(Rows from a 3D scene dataset)
- - - -

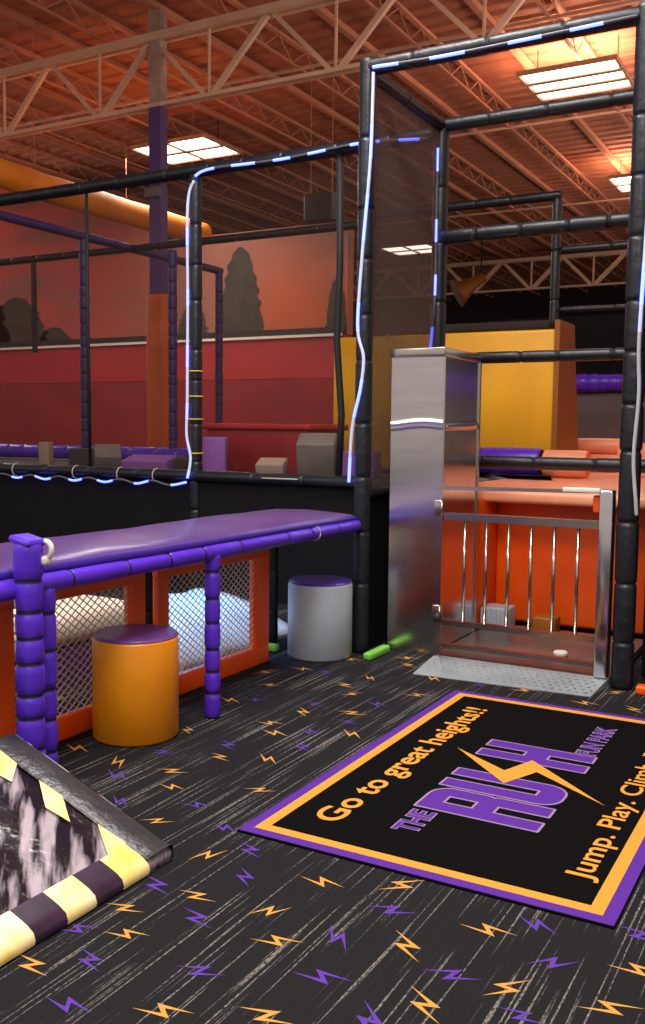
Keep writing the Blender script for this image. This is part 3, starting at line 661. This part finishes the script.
# ------------------------------------------------------------------ orange netted panels
def net_panel(y0, y1, label, sl=.115, sr=.12, bot=.115, top=.07, zt=.75):
    X0, X1 = -3.275, -3.22
    t = thing('netted_barrier', label, 'barrier', (X1, (y0+y1)/2, 0))
    b = MB(); b.rbox(X0, X1, y0, y1, 0.0, bot, .012); b.rbox(X0, X1, y0, y1, zt-top, zt, .012)
    b.rbox(X0, X1, y0, y0+sl, bot-.01, zt-top+.01, .012); b.rbox(X0, X1, y1-sr, y1, bot-.01, zt-top+.01, .012)
    b.build('padded_frame', 'orange_vinyl', t)
    b = MB(); a0, a1, z0, z1 = y0+sl-.005, y1-sr+.005, bot-.005, zt-top+.005; xm = -3.245
    dy, dz = .054, .040; r = dz/dy
    cN = int((a1-a0)/dy)+int((z1-z0)/dz)+2
    for i in range(-cN, cN):
        for sgn in (1, -1):
            # line z = z0 + sgn*r*(y-c)
            cc = a0+i*dy if sgn > 0 else a0+i*dy
            p = []
            for zz in (z0, z1):
                yy = cc+(zz-z0)/(sgn*r); p.append((yy, zz))
            (ya, za), (yb, zb) = p
            lo, hi = (p[0], p[1]) if ya < yb else (p[1], p[0])
            if hi[0] <= a0 or lo[0] >= a1: continue
            def at(yv): 
                q = (yv-lo[0])/(hi[0]-lo[0]); return lo[1]+(hi[1]-lo[1])*q
            s0 = max(lo[0], a0); s1 = min(hi[0], a1)
            if s1-s0 < .004: continue
            b.bar((xm+.003*sgn, s0, at(s0)), (xm+.003*sgn, s1, at(s1)), .0044, .004, up=V((1, 0, 0)))
    b.build('netting', 'net_white', t)
net_panel(2.86, 3.872, 'orange framed net panel nearest the camera, partly behind the yellow stool', sl=.115)
net_panel(3.985, 5.085, 'orange framed net panel farther back, behind the single purple leg', sl=.085, sr=.16)

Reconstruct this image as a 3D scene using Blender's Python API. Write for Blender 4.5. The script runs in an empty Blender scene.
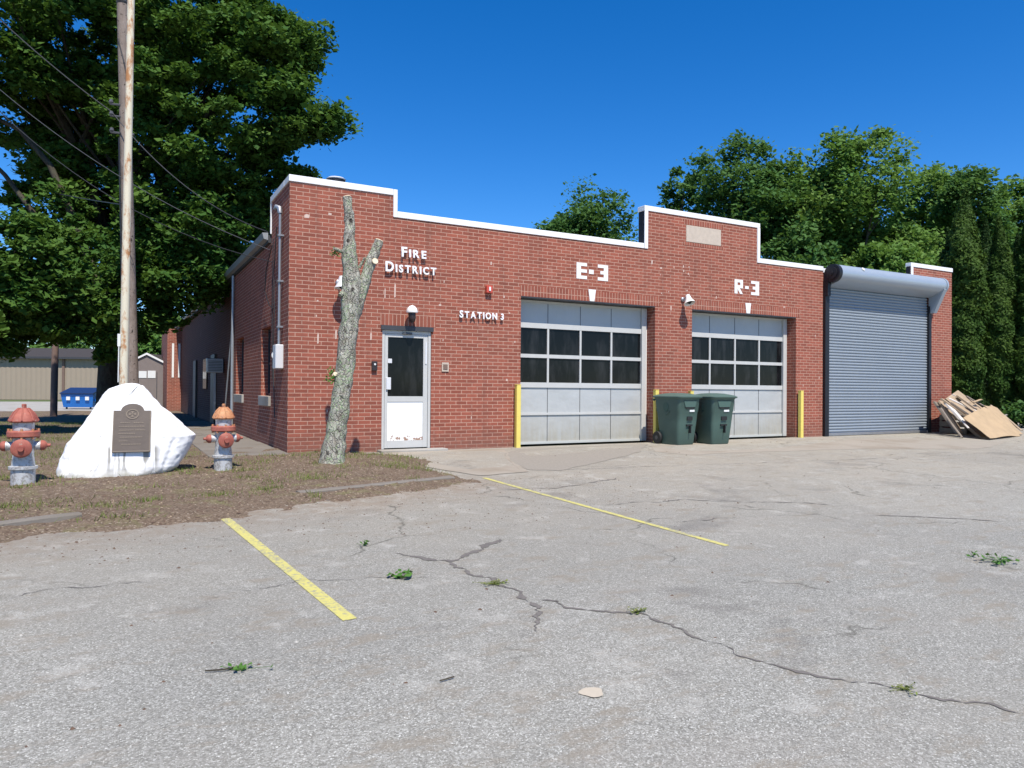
import bpy, math, random
import numpy as np
from mathutils import Vector, Matrix, noise
random.seed(7); RS = np.random.RandomState(11)
scene = bpy.context.scene
COL = scene.collection
R = math.radians

# ------------------------------------------------------------------ survey (where things stand, read off the photograph's perspective)
FPX = 730.0
CAM = Vector((-2.54, -12.67, 1.03))
FW = Vector((.4757, .8797, 0)).normalized(); RT = Vector((FW.y, -FW.x, 0))
ROLL = R(.43); PITCH = 6/730
def gz(y, x=0.0):
    return -.10 - .042*max(0.0, min(60.0, -1-y))
def ray(px, py):
    u = (px-512)/FPX; v = -(py-384)/FPX
    c, s = math.cos(ROLL), math.sin(ROLL)
    u, v = u*c-v*s, u*s+v*c
    d = RT*u + FW*(math.cos(PITCH)-v*math.sin(PITCH)); d.z = math.sin(PITCH)+v*math.cos(PITCH)
    return d
def ony(px, py, y=0.0):
    d = ray(px, py); return CAM + d*((y-CAM.y)/d.y)
def onx(px, py, x=0.0):
    d = ray(px, py); return CAM + d*((x-CAM.x)/d.x)
def onground(px, py, off=0.0):
    d = ray(px, py); k = 5.0
    for i in range(200):
        k = k*.5 + .5*(gz(CAM.y+d.y*k)+off-CAM.z)/d.z
    return CAM + d*k
def away(px, Z):
    X = (px-512)/FPX*Z
    p = CAM + RT*X + FW*Z
    return Vector((p.x, p.y, gz(p.y)))

# ------------------------------------------------------------------ object helpers
def tag(o, label=None, cat=None, group=None, kind=None):
    if label: o['label'] = label
    if cat: o['category'] = cat
    if group: o['group'] = group
    if kind: o['kind'] = kind
    return o
def thing(name, label, cat, loc=(0,0,0), rz=0.0, group=None):
    o = bpy.data.objects.new(name, None); COL.objects.link(o)
    o.location = loc; o.rotation_euler = (0,0,rz)
    return tag(o, label, cat, group)
class MB:
    def __init__(s): s.v = []; s.f = []; s.marks = []
    def add(s, vs, fs):
        n = len(s.v); s.marks.append((n,len(s.f))); s.v += [tuple(v) for v in vs]; s.f += [tuple(i+n for i in f) for f in fs]; return s
    def box(s, x0,x1,y0,y1,z0,z1, M=None, ch=0.0):
        if ch > 0:
            return s.cbox(x0,x1,y0,y1,z0,z1,M,ch)
        vs = [Vector(p) for p in ((x0,y0,z0),(x1,y0,z0),(x1,y1,z0),(x0,y1,z0),(x0,y0,z1),(x1,y0,z1),(x1,y1,z1),(x0,y1,z1))]
        if M: vs = [M@v for v in vs]
        return s.add(vs, [(0,3,2,1),(4,5,6,7),(0,1,5,4),(1,2,6,5),(2,3,7,6),(3,0,4,7)])
    def cbox(s, x0,x1,y0,y1,z0,z1,M,ch):
        vs=[]; 
        X=(x0,x1);Y=(y0,y1);Z=(z0,z1); idx={}
        sg=(1,-1)
        for i in (0,1):
            for j in (0,1):
                for k in (0,1):
                    for a in range(3):
                        p=[X[i],Y[j],Z[k]]
                        for b,q in enumerate((i,j,k)):
                            if b!=a: p[b]+=sg[q]*ch
                        idx[i,j,k,a]=len(vs); v=Vector(p); vs.append(M@v if M else v)
        f=[]
        for a,(b,c) in ((0,(1,2)),(1,(2,0)),(2,(0,1))):
            for q in (0,1):
                r=[]
                for (m,n) in ((0,0),(1,0),(1,1),(0,1)):
                    t=[0,0,0]; t[a]=q; t[b]=m; t[c]=n; r.append(idx[t[0],t[1],t[2],a])
                f.append(r if q else r[::-1])
        # edges
        for a,(b,c) in ((0,(1,2)),(1,(2,0)),(2,(0,1))):
            for m in (0,1):
                for n in (0,1):
                    t0=[0,0,0]; t0[b]=m; t0[c]=n; t1=list(t0); t1[a]=1
                    r=[idx[(*t0,b)],idx[(*t1,b)],idx[(*t1,c)],idx[(*t0,c)]]
                    f.append(r if (m+n)%2 else r[::-1])
        for i in (0,1):
            for j in (0,1):
                for k in (0,1):
                    r=[idx[i,j,k,0],idx[i,j,k,1],idx[i,j,k,2]]
                    f.append(r if (i+j+k)%2 else r[::-1])
        return s.add(vs,f)
    def tube(s, pts, rad, n=8, cap=True):
        pts = [Vector(p) for p in pts]
        if not hasattr(rad,'__len__'): rad=[rad]*len(pts)
        rings=[]; ref=None
        for i,p in enumerate(pts):
            a = pts[max(0,i-1)]; b = pts[min(len(pts)-1,i+1)]
            d = (b-a).normalized()
            if ref is None:
                ref = d.orthogonal().normalized()
            ref = (ref - d*ref.dot(d)).normalized()
            bi = d.cross(ref)
            rings.append([p + (ref*math.cos(2*math.pi*k/n)+bi*math.sin(2*math.pi*k/n))*rad[i] for k in range(n)])
        vs=[v for r in rings for v in r]; f=[]
        for i in range(len(pts)-1):
            for k in range(n):
                f.append((i*n+k, i*n+(k+1)%n, (i+1)*n+(k+1)%n, (i+1)*n+k))
        if cap:
            f.append(tuple(range(n))[::-1]); f.append(tuple((len(pts)-1)*n+k for k in range(n)))
        return s.add(vs,f)
    def lathe(s, prof, n=24, M=None):
        vs=[];f=[]
        for (r,z) in prof:
            for k in range(n):
                a=2*math.pi*k/n; v=Vector((r*math.cos(a), r*math.sin(a), z)); vs.append(M@v if M else v)
        for i in range(len(prof)-1):
            for k in range(n):
                f.append((i*n+k, i*n+(k+1)%n, (i+1)*n+(k+1)%n, (i+1)*n+k))
        f.append(tuple(range(n))[::-1]); f.append(tuple((len(prof)-1)*n+k for k in range(n)))
        return s.add(vs,f)
    def prism(s, poly, y0, y1, M=None):   # poly of (x,z), extruded in y
        n=len(poly); vs=[Vector((x,y0,z)) for x,z in poly]+[Vector((x,y1,z)) for x,z in poly]
        if M: vs=[M@v for v in vs]
        f=[tuple(range(n)), tuple(range(2*n-1,n-1,-1))]+[(i,i+n,(i+1)%n+n,(i+1)%n) for i in range(n)]
        return s.add(vs,f)
    def build(s, name, mat, parent=None, smooth=False, ang=40):
        me = bpy.data.meshes.new(name); me.from_pydata(s.v, [], s.f); me.validate(); me.update()
        if mat: me.materials.append(mat)
        if smooth:
            me.polygons.foreach_set('use_smooth',[True]*len(me.polygons))
            try: me.set_sharp_from_angle(angle=R(ang))
            except Exception: pass
        o = bpy.data.objects.new(name, me); COL.objects.link(o)
        if parent: o.parent = parent
        return o
def each(mb, name, mat, parent=None, smooth=False, ang=40):
    # every piece of the collection becomes an object of its own
    out=[]; ms=mb.marks+[(len(mb.v),len(mb.f))]
    for (v0,f0),(v1,f1) in zip(ms[:-1],ms[1:]):
        p=MB(); p.v=mb.v[v0:v1]; p.f=[tuple(i-v0 for i in f) for f in mb.f[f0:f1]]
        out.append(p.build(name,mat,parent,smooth,ang))
    return out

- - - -

_STATED PROBLEM_. Restate word for word the lines that begin at the one with "Reconstruct this image" and end at the one with "R = math.radians", including both, and leave every picture aside.

_THE SOLUTION_.
Reconstruct this image as a 3D scene using Blender's Python API. Write for Blender 4.5. The script runs in an empty Blender scene.
import bpy, math, random
import numpy as np
from mathutils import Vector, Matrix, noise
random.seed(7); RS = np.random.RandomState(11)
scene = bpy.context.scene
COL = scene.collection
R = math.radians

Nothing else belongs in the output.